The presidential election of 1892 fell on November 8, just like this year’s. On November 10, 1892, The San Diego Union reported that James Weaver, presidential candidate of the People’s Party (also known as the Populist Party) had carried at least three county communities: Fallbrook, Bear Valley (today’s Valley Center), and San Marcos. The Populist ticket came in second in Poway, losing to Republican incumbent President Benjamin Harrison, but beating Democrat Grover Cleveland.

Cleveland was the ultimate winner nationwide, garnering 5.5 million votes nationally to Harrison’s 5.1 million. Weaver drew a bit over a million votes nationwide. But while the Populists were the losers in that election, it’s worth noting some of the planks in their 1892 platform, which included, among other things, a graduated income tax, the direct election of United States Senators, and election reforms to insure “a free and fair ballot in all elections…”
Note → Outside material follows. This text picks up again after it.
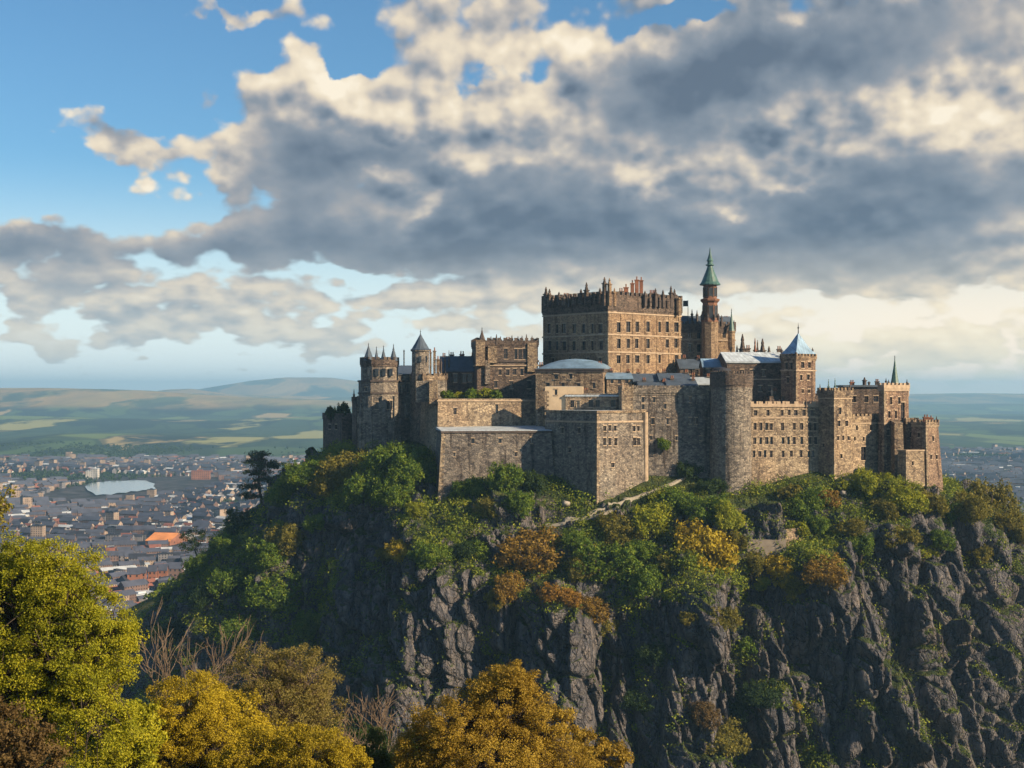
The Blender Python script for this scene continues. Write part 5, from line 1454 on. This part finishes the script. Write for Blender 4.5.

This would not be the last time that a so-called “third party” would pioneer reforms that would ultimately become law.

The Populists then were also known for fighting for the voting rights and civil rights of black farmers in the former Confederacy, literally riding to their defense in some cases against attempts by the KKK to suppress the black vote.

Within the first decades of the twentieth century, however, the People’s Party would be torn by racism and wind up supporting efforts to suppress the people it had fought to defend and embrace. That would ultimately lead to the party’s collapse and disappearance. Its followers would be absorbed into the Republican or Democratic parties, whom the People’s Party had originally challenged for their dominance.

That wouldn’t be the last time that would happen either.

Sources for this post included historic San Diego newspapers and the book, The Right To Vote: The Contested History of Democracy in the United States, by Alexander Keyssar.